In that case, Putin had to believe (not just claim) that, say, Estonia’s membership in NATO and the EU presented a real danger to Russia. Granted, a country with a population of 1.3 million couldn’t possibly be seen as a formidable adversary. But her territory could be used by NATO as a beachhead from which to invade Russia, putting paid to her “1,000-year-old state”.
One can see a boozy Russian mechanic somewhere like Vologda sharing that view with his mates over a bottle of the national drink.
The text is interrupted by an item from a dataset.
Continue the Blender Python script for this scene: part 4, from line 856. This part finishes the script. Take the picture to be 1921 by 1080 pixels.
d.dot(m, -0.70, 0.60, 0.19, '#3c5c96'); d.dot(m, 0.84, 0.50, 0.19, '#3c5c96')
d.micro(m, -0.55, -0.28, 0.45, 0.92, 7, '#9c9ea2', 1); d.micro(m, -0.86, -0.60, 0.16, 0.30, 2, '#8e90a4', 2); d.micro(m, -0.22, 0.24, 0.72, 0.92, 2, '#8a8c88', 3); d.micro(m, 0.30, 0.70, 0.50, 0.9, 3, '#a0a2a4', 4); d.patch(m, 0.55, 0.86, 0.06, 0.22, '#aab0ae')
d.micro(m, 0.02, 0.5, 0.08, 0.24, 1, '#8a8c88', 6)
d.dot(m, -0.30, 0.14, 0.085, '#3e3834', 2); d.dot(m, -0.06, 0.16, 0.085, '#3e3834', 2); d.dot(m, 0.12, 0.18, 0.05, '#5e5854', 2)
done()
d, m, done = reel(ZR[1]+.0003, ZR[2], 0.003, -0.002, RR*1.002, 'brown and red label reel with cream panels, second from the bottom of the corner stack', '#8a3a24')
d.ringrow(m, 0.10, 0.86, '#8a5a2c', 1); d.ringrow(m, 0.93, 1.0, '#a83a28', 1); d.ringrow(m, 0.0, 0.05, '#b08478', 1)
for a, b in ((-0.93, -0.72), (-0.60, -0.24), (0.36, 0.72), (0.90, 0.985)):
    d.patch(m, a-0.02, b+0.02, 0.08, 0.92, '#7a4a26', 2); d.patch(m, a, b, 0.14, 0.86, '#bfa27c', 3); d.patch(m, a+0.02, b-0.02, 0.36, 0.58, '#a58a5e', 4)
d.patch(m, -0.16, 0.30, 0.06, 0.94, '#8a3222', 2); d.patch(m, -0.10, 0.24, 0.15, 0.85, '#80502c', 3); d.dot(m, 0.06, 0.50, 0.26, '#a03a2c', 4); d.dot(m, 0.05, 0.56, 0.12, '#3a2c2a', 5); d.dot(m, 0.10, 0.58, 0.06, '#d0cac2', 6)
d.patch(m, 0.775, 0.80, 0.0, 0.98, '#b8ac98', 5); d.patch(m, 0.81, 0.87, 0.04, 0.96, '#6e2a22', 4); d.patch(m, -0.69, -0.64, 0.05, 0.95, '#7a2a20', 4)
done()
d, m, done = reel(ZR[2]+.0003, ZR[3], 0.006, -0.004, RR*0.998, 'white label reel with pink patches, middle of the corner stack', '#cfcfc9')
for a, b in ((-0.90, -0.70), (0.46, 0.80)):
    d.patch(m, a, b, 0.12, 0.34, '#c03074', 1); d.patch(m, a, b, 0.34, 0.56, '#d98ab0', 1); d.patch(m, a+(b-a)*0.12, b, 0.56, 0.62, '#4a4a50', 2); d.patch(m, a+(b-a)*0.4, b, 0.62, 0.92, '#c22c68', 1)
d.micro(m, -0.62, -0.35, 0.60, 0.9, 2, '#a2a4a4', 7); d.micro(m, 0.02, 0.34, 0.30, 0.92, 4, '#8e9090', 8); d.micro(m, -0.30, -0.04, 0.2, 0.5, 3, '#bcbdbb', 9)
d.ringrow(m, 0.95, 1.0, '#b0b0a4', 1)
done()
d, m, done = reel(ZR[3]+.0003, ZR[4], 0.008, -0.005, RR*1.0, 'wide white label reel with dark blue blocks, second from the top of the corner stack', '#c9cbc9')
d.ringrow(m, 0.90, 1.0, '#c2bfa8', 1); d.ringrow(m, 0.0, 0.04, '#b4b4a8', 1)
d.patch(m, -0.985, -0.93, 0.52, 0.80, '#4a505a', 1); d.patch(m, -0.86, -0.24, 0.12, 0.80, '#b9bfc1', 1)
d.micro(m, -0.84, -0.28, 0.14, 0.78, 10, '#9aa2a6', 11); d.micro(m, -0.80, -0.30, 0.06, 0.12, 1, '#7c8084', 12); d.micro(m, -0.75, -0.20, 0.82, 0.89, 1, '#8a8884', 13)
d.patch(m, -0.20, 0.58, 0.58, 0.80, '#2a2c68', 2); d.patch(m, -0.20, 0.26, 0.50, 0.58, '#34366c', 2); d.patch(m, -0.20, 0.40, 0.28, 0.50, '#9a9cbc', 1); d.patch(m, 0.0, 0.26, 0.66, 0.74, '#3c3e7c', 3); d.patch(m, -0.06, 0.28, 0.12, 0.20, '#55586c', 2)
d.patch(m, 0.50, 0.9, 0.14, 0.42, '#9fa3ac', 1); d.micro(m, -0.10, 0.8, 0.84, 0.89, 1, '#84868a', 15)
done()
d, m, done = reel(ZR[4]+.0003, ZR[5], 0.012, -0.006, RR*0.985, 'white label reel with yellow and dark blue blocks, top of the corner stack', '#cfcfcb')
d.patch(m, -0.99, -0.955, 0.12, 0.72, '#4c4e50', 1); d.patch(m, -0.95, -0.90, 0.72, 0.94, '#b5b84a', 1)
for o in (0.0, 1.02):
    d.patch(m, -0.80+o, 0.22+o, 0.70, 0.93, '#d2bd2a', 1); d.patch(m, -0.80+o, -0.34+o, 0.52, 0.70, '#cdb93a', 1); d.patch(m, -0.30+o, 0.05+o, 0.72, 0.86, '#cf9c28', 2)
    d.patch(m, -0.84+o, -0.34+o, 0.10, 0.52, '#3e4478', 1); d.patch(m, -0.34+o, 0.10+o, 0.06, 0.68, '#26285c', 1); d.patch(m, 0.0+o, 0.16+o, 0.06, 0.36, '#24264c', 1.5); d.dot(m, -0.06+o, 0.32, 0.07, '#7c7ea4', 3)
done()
But Putin has one definite advantage over this hypothetical individual: he has instant access to a vast corpus of intelligence data.
Therefore NATO’s eastward expansion could only have been the reason for the war if the GRU and SVR had produced evidence of NATO preparing or at least contemplating such an aggression.
Since no such data exist, nor can possibly ever exist, said expansion wasn’t the reason for the war. It was merely the pretext Putin and his Goebbelses used to justify their attempt to spread Russian fascism over all of Europe, starting with its eastern part.
Again, Mr Farage clearly has a warm spot in his heart for Putin’s fascism or at least its propaganda. Spreading it without even bothering to change a single word may be seen as treasonous by some, since the Ukraine is our ally and Russia our self-proclaimed enemy.
For me, ‘Farage’ is yet another concise answer to the question in the title – and yet another reason (not pretext) why I’ll never vote for Reform or any other party he heads.